• [Given instruction]: Will you output all of the data below exactly, omitting the images?

• [Data provided]:
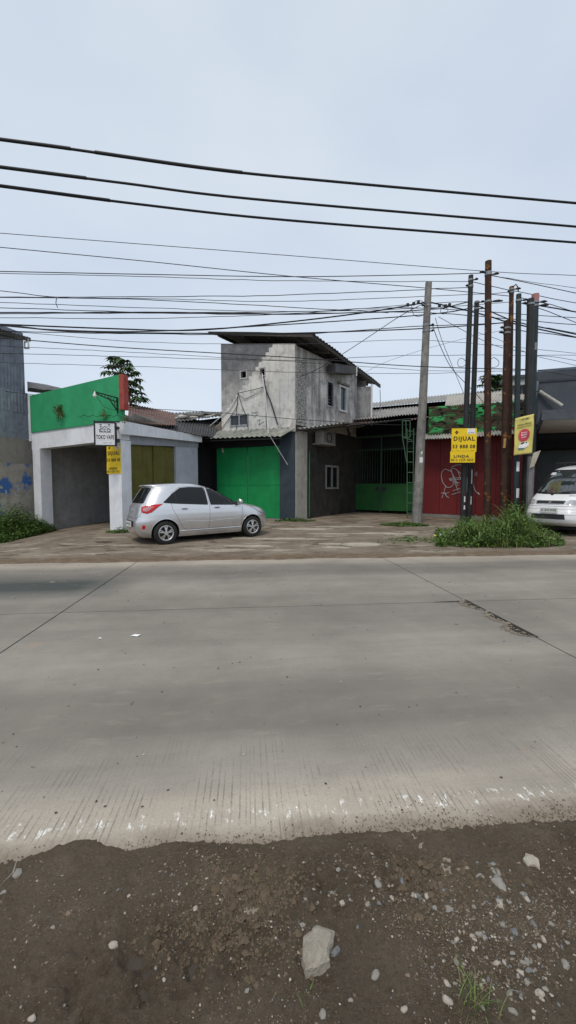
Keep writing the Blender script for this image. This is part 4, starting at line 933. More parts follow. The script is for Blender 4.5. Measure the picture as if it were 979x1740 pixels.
for a, b_ in (((-.3, -.02), (-.12, .06)), ((-.12, .06), (0, .14)), ((0, .14), (.12, .06)), ((.12, .06), (.3, -.02)), ((-.22, .1), (-.22, .22)), ((-.28, .22), (-.16, .22)), ((-.26, .1), (-.14, .12)), ((.22, .1), (.22, .22)), ((.16, .22), (.28, .22)), ((-.3, -.12), (.3, -.13)), ((-.3, -.02), (-.25, -.12)), ((.3, -.02), (.25, -.12))):
    mb.tube([c + W.u * a[0] * w_ + V(0, 0, a[1] * h), c + W.u * b_[0] * w_ + V(0, 0, b_[1] * h)], .006, 4)
build(mb, 'line_emblem', MT['ink'], t)
text('Connect  Vapor', W, u0 + .38 * w_, u0 + .85 * w_, z0 + .07 * h, z0 + .12 * h, MT['ink'], t, .004, .01)
mb = MB(); c = W.pt(u0 + .28 * w_, z0 + .09 * h, .006); mb.tube(arc(-.22, -.63, .03, 0, 6.28), .004, 4); build(mb, 'small_ring', MT['ink'], t)
mb = MB(); mb.wbox(W, u1 + .03, u1 + .12, z0 + .15 * h, z0 + .3 * h, -.02, -.1); mb.wbox(W, u1 + .03, u1 + .12, z0 + .75 * h, z0 + .86 * h, -.02, -.1)
q = W.pt(u1 + .08, z0 + .8 * h, -.06); mb.tube([q, SF.pt(SF.len - .1, q.z, .02)], .025, 6); q = W.pt(u1 + .08, z0 + .2 * h, -.06); mb.tube([q, SF.pt(SF.len - .1, q.z, .02)], .025, 6); build(mb, 'wall_bracket', MT['black'], t)
# lamp arm
t = thing('wall_lamp', 'black lattice lamp arm with a small bulb on the green parapet corner', 'lamp', tuple(SF.pt(SF.len - .05, 3.9, .05)))
b0 = SF.pt(SF.len - .04, SF.at(206, 702)[1], .06); b1 = SF.pt(SF.len - .04, SF.at(206, 676)[1], .06); tip = P(159, 665, 12.1)
mb = MB(); mb.tube([b0, b1], .03, 5); mb.tube([b1, tip], .02, 5); mb.tube([b1 - V(0, 0, .13), b1.lerp(tip, .45) - V(0, 0, .1), tip - V(0, 0, .03)], .018, 5)
mb.tube([b0 + V(0, 0, .05), b1.lerp(tip, .4) - V(0, 0, .06)], .018, 5)
for i in range(7): x_ = b1.lerp(tip, i / 8); y_ = b1.lerp(tip, (i + .5) / 8); mb.tube([x_, y_ - V(0, 0, .13 * (1 - i / 8))], .01, 4)
build(mb, 'lamp_arm', MT['black'], t)
mb = MB(); c = tip + V(.03, 0, -.1); mb.tube([c + V(0, 0, .1), c + V(0, 0, .03), c, c - V(0, 0, .04), c - V(0, 0, .08)], [.02, .03, .05, .05, .015], 10); build(mb, 'bulb', MT['white_plastic'], t, True)
mb = MB(); mb.tube([tip - V(0, 0, .03), tip + V(.2, .2, -.4), tip + V(.45, .4, -.48), b1 - V(.1, 0, .1), b0], .006, 4); build(mb, 'lamp_wire', MT['cable'], t)
# yellow hanging banner
W = frame_wall(873, 705, 907, 772, 13.6, -.10); qa = [W.at(*p) for p in ((876, 711), (908, 703), (905, 770), (873, 774))]
t = thing('hanging_banner', 'faded yellow cloth banner with a red disc and white car tied between two black poles', 'banner', tuple(W.pt(qa[3][0], qa[3][1])))
def bp(s_, v_, off=0):
    a = Vector(qa[3]).lerp(Vector(qa[2]), s_); b_ = Vector(qa[0]).lerp(Vector(qa[1]), s_); q = a.lerp(b_, v_)
    wv = .02 * math.sin(v_ * 6 + s_ * 4) + .012 * noise.noise(Vector((s_ * 3, v_ * 5, 0)))
    return W.pt(q.x, q.y, wv + off)
mb = MB(); n1, n2 = 12, 24
for off in (0,): 
    vs = [bp(i / n1, j / n2) for j in range(n2 + 1) for i in range(n1 + 1)]; mb.add(vs, [(j * (n1 + 1) + i, j * (n1 + 1) + i + 1, (j + 1) * (n1 + 1) + i + 1, (j + 1) * (n1 + 1) + i) for j in range(n2) for i in range(n1)])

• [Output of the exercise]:
Keep writing the Blender script for this image. This is part 4, starting at line 933. More parts follow. The script is for Blender 4.5. Measure the picture as if it were 979x1740 pixels.
for a, b_ in (((-.3, -.02), (-.12, .06)), ((-.12, .06), (0, .14)), ((0, .14), (.12, .06)), ((.12, .06), (.3, -.02)), ((-.22, .1), (-.22, .22)), ((-.28, .22), (-.16, .22)), ((-.26, .1), (-.14, .12)), ((.22, .1), (.22, .22)), ((.16, .22), (.28, .22)), ((-.3, -.12), (.3, -.13)), ((-.3, -.02), (-.25, -.12)), ((.3, -.02), (.25, -.12))):
    mb.tube([c + W.u * a[0] * w_ + V(0, 0, a[1] * h), c + W.u * b_[0] * w_ + V(0, 0, b_[1] * h)], .006, 4)
build(mb, 'line_emblem', MT['ink'], t)
text('Connect  Vapor', W, u0 + .38 * w_, u0 + .85 * w_, z0 + .07 * h, z0 + .12 * h, MT['ink'], t, .004, .01)
mb = MB(); c = W.pt(u0 + .28 * w_, z0 + .09 * h, .006); mb.tube(arc(-.22, -.63, .03, 0, 6.28), .004, 4); build(mb, 'small_ring', MT['ink'], t)
mb = MB(); mb.wbox(W, u1 + .03, u1 + .12, z0 + .15 * h, z0 + .3 * h, -.02, -.1); mb.wbox(W, u1 + .03, u1 + .12, z0 + .75 * h, z0 + .86 * h, -.02, -.1)
q = W.pt(u1 + .08, z0 + .8 * h, -.06); mb.tube([q, SF.pt(SF.len - .1, q.z, .02)], .025, 6); q = W.pt(u1 + .08, z0 + .2 * h, -.06); mb.tube([q, SF.pt(SF.len - .1, q.z, .02)], .025, 6); build(mb, 'wall_bracket', MT['black'], t)
# lamp arm
t = thing('wall_lamp', 'black lattice lamp arm with a small bulb on the green parapet corner', 'lamp', tuple(SF.pt(SF.len - .05, 3.9, .05)))
b0 = SF.pt(SF.len - .04, SF.at(206, 702)[1], .06); b1 = SF.pt(SF.len - .04, SF.at(206, 676)[1], .06); tip = P(159, 665, 12.1)
mb = MB(); mb.tube([b0, b1], .03, 5); mb.tube([b1, tip], .02, 5); mb.tube([b1 - V(0, 0, .13), b1.lerp(tip, .45) - V(0, 0, .1), tip - V(0, 0, .03)], .018, 5)
mb.tube([b0 + V(0, 0, .05), b1.lerp(tip, .4) - V(0, 0, .06)], .018, 5)
for i in range(7): x_ = b1.lerp(tip, i / 8); y_ = b1.lerp(tip, (i + .5) / 8); mb.tube([x_, y_ - V(0, 0, .13 * (1 - i / 8))], .01, 4)
build(mb, 'lamp_arm', MT['black'], t)
mb = MB(); c = tip + V(.03, 0, -.1); mb.tube([c + V(0, 0, .1), c + V(0, 0, .03), c, c - V(0, 0, .04), c - V(0, 0, .08)], [.02, .03, .05, .05, .015], 10); build(mb, 'bulb', MT['white_plastic'], t, True)
mb = MB(); mb.tube([tip - V(0, 0, .03), tip + V(.2, .2, -.4), tip + V(.45, .4, -.48), b1 - V(.1, 0, .1), b0], .006, 4); build(mb, 'lamp_wire', MT['cable'], t)
# yellow hanging banner
W = frame_wall(873, 705, 907, 772, 13.6, -.10); qa = [W.at(*p) for p in ((876, 711), (908, 703), (905, 770), (873, 774))]
t = thing('hanging_banner', 'faded yellow cloth banner with a red disc and white car tied between two black poles', 'banner', tuple(W.pt(qa[3][0], qa[3][1])))
def bp(s_, v_, off=0):
    a = Vector(qa[3]).lerp(Vector(qa[2]), s_); b_ = Vector(qa[0]).lerp(Vector(qa[1]), s_); q = a.lerp(b_, v_)
    wv = .02 * math.sin(v_ * 6 + s_ * 4) + .012 * noise.noise(Vector((s_ * 3, v_ * 5, 0)))
    return W.pt(q.x, q.y, wv + off)
mb = MB(); n1, n2 = 12, 24
for off in (0,): 
    vs = [bp(i / n1, j / n2) for j in range(n2 + 1) for i in range(n1 + 1)]; mb.add(vs, [(j * (n1 + 1) + i, j * (n1 + 1) + i + 1, (j + 1) * (n1 + 1) + i + 1, (j + 1) * (n1 + 1) + i) for j in range(n2) for i in range(n1)])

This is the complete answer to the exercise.